Cras wrote:
So we're back to what essential services a post office provides that can't be effectively provided elsewhere.
Mostly financial services (banking/benefits/pensions/etc) for older customers in rural areas, I'd argue. There was a big to-do a few years back about how people could use the Post Office as a bank if all their local branches closed; now that's going away. I am not convinced by Cavey's "they can use the internet" for older customers, which smacks of "let them eat cake" condescension to me. Two thirds of our population owns a smartphone. That's an awful lot of people who don't.

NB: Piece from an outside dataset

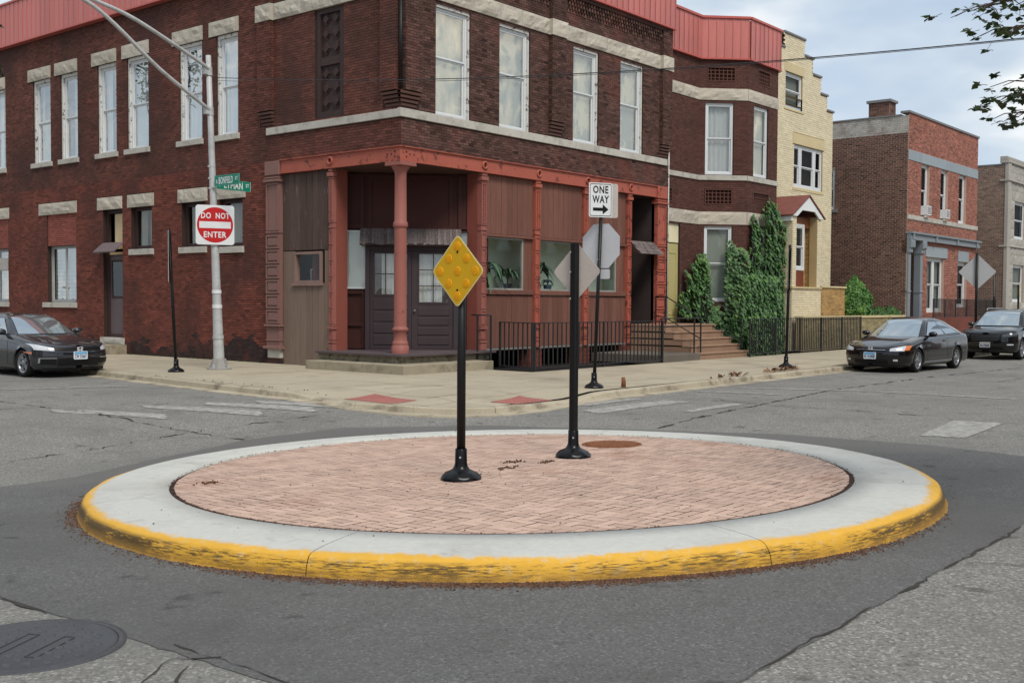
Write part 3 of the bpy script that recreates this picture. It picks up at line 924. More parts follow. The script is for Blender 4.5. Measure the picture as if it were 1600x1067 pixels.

There's a nice Commons briefing paper here:
http://researchbriefings.files.parliame ... N00385.pdf. Notable that the banks are not closing branches because they aren't used, they're closing branches that are being used because they aren't profitable. So there is demand.
Cavey wrote:
It's interesting to note, is it not, the knee-jerk reaction of some in terms of the 'we must save our Post Offices' but when actually asked what specific services they're referring to, they can't really answer, just some stuff about sending parcels at 10:30pm, which isn't even accurate AFAIK (notwithstanding why this should even be so invaluable and worth saving over, say, building 50-odd new schools every couple of years or so). Clearly, it's pseudo-politics-by-meme.
I cannot imagine why, after 261 pages in this thread of you not listening to anything except your own pre-existing political ideology, that people might have lost interest in engaging with your arguments. Quite astonishing.